Rogers, Amanda, in "The Captain's Loss," by Jaeti; Star Trek: Voyager; http://www.geocities.com/Area51/Vault/5461/loss.htm. The character originally appeared in the Star Trek: The Next Generation episode "True Q," where she learned that she belongs to the Q Continuum. In the fan story, Voyager captain Kathryn Janeway is depressed after Tuvok's death; Amanda, who has been watching the ship, gives her a small break from the stress. Introducing herself as "Mary Sue Q," Amanda is very funny and perceptive about herself and about the men of Trek; Janeway heartily enjoys her stories of their seduction. Amanda comforts Janeway further by taking her back to the time of Tuvok's death, so he can transfer his katra to her; she will take it back to Vulcan.
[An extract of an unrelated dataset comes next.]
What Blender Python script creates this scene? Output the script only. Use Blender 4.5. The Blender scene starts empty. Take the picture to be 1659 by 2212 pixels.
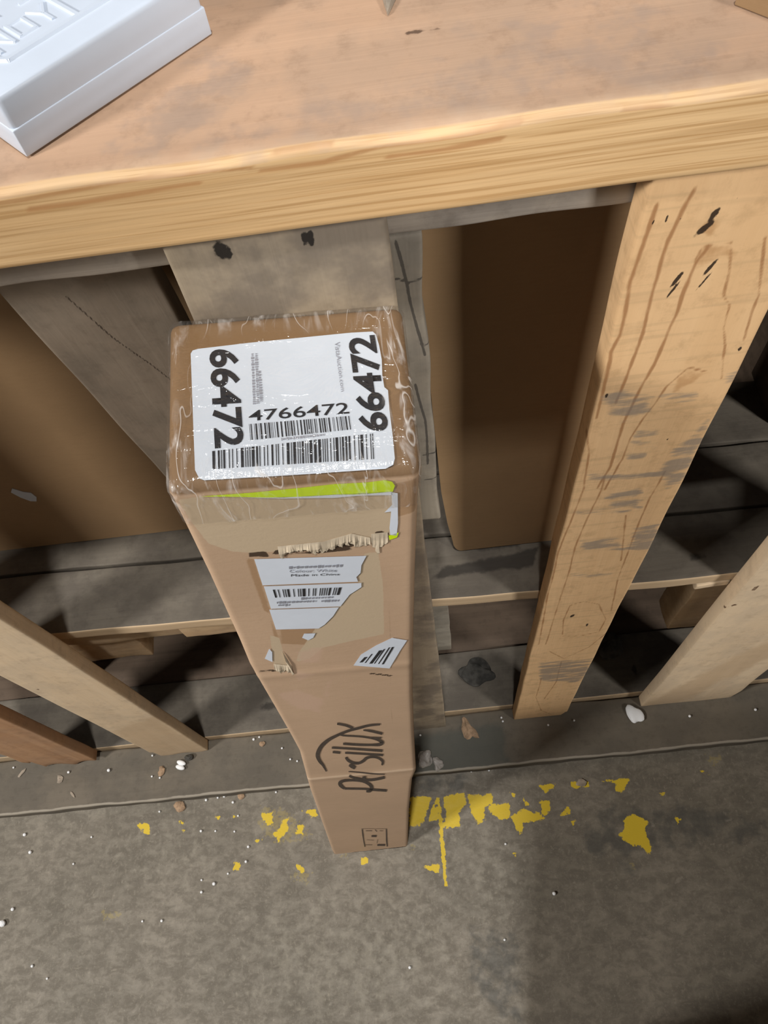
import bpy, bmesh, math, random
import numpy as np
from mathutils import Vector, Matrix

random.seed(7)
SC = bpy.context.scene
COL = SC.collection

# ---------------------------------------------------------------- camera
cd = bpy.data.cameras.new('camera')
cam = bpy.data.objects.new('camera', cd)
COL.objects.link(cam)
cd.sensor_fit = 'VERTICAL'
cd.sensor_height = 36.0
cd.lens = 1650.0 / 2212.0 * 36.0
cd.clip_start = 0.02
RX = (0.992125, -0.115609, -0.048192)
RY = (-0.079266, -0.877445, 0.473082)
RZ = (-0.096978, -0.465536, -0.879699)
cam.matrix_world = Matrix(((RX[0], -RX[1], -RX[2], 0.0),
                           (RY[0], -RY[1], -RY[2], 0.0),
                           (RZ[0], -RZ[1], -RZ[2], 1.36),
                           (0, 0, 0, 1)))
SC.camera = cam

# ---------------------------------------------------------------- world, lamps, exposure
world = bpy.data.worlds.new('warehouse_air')
SC.world = world
world.use_nodes = True
bg = world.node_tree.nodes['Background']
bg.inputs[0].default_value = (0.98, 0.98, 1.0, 1)
bg.inputs[1].default_value = 0.08

def lamp(name, loc, target, size, size_y, power, color):
    l = bpy.data.lights.new(name, 'AREA')
    l.shape = 'RECTANGLE'; l.size = size; l.size_y = size_y
    l.energy = power; l.color = color
    o = bpy.data.objects.new(name, l); COL.objects.link(o)
    o.location = loc
    o.rotation_euler = (Vector(target) - Vector(loc)).to_track_quat('-Z', 'Y').to_euler()
    return o

lamp('ceiling_lamp', (-1.87, -0.61, 2.20), (0.0, 0.3, 0.6), 0.30, 0.30, 60, (1.0, 0.965, 0.92))
lamp('ceiling_lamp', (1.95, -1.45, 2.50), (0.1, 0.3, 0.6), 0.34, 0.34, 74, (1.0, 0.965, 0.92))
lamp('ceiling_lamp', (-0.02, -1.0, 6.0), (0.0, 0.2, 0.3), 0.24, 0.24, 215, (1.0, 0.98, 0.95))

SC.view_settings.view_transform = 'Standard'
SC.view_settings.look = 'None'
SC.view_settings.gamma = 1.0
SC.view_settings.use_curve_mapping = False
SC.view_settings.exposure = -0.28
SC.render.film_transparent = False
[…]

Salazar, Janet, in "Stereotype," by Emily Brunson; The Sentinel; http://www.geocities.com/SoHo/Atrium/1628/stereot.html. The theme of the story is stereotypes: of police officers, of gays, of office temps. Janet is the perfect temp, doing in one day the work three clerks normally do in two.

Stewart-King, Samantha-Ti'Ree Slade, in "And the Dark Things in Our Minds Can Kill Us," by Nancy Spinks; Star Trek; print zine Fesarius 3 (November 1977); story is a sequel to "A Test of Womanhood" (Fesarius 2). Human, Samantha was reared on Vulcan, where she was bonded with a Vulcan man; she was the first to tame a Hypno Beast, the most dangerous animal on the planet. She is telepathic and multi-talented: she sings and plays a Vulcan lyre, was awarded the golden IDIC by the Vulcan Science Academy, and whips up Vulcan delicacies in the galley of the Enterprise. When the ship meets a race of aliens who feed on psychic energy, Samantha learns that she is descended from an alien explorer who crashed on Earth. Before the story is finished, the aliens have made her relive her most agonizing moment in the presence of Spock, Kirk, and McCoy; she leaves the Enterprise in order to recover mentally, and Spock and McCoy lose their "referee."

Unella, in "Unella," by Madge; Robert Merry's Museum; also online . Madge was a subscriber who called herself "Blue-eyed Minna"; she probably was in her early 20s when she wrote the story.

Walters, Sarah, in "Bulletproof," by Mishelle; The X-Files; http://birdfeeder.com/stories/ac/Bulletproof.Mishelle; story rated NC-17. Sarah is an FBI agent who catches Walter Skinner's eye; she has the unlisted number of the Lone Gunmen and knows a lot about Frohike's secrets.

Williams, Simplicity, one of several Mary Sues I created as a young teenager. Simps moved from daydreams in which she rescued Illya Kuryakin of The Man from U.N.C.L.E. to "Simplicity Williams!," a spy novel I began -- and abandoned -- when I was 12 years old.